I assume he also hopes that by attempting to distance himself from the forseeable consequences of his own policies people will forget what he was like in office. Fat chance.

Comments

Anonymous said…
"Pandering to fears and prejudices" is one of those weasel-words phrases - rather like "populism" - employed in democracies whenever public opinion begs to differ with the speaker's opinion ...

I think it's pretty clear by now that New Labour sought to permanently change the face of this country by allowing in an unprecedented number of immigrants (both legal and illegal) to provide cheap labour and to vote Labour. It was a "smash the system forever" policy. In order to pull it off, they felt the need to accompany it with draconian legislation, the erosion of long-established civil rights, and little matters like freedom of speech (Silent! You at the back there!). Turning racism into the modern-day equivalent of being denounced for witchcraft has also served them well. Don't like the way things are going? Well then, you're a racist and beyond the pale!
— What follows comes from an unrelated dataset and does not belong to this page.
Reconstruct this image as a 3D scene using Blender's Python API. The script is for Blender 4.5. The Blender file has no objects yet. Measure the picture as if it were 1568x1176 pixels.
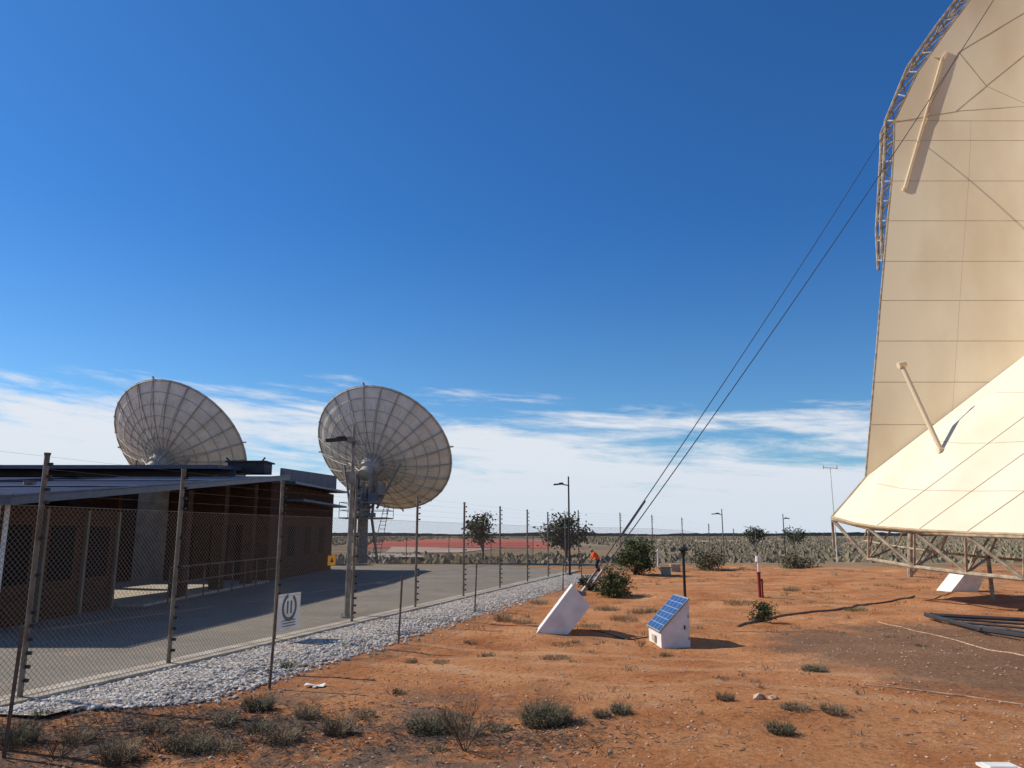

They may even have pulled it off, just. The next few years will tell.
Heresiarch said…
I agree with much of that. I suspect the government is far more fearful of, and prejudiced about, ordinary people than most people are of each other. What makes people feel resentful is unfairness: and they blame the government for that, not their neighbours.
Olive said…
we may have to consider simply making passports universal

'Universal', David? Excellent choice of word. Much better than, ooh, I don't know, 'mandatory', or 'compulsory'.
Anonymous said…
NewLabour = NewLies

This man (sic) takes the biscuit and it seems wants to eat it too. His remarks are risible. Thses comments amount to no more than spin for the NewStassi way of doing things. I don't want an ID Card. No one I know wants an ID Card. We all think this government is washed up scum. Removing our hard earned liberties is not the way to treat the population and hopefully these trough swilling pigs will learn that soon enough. They should all hang for what they have done.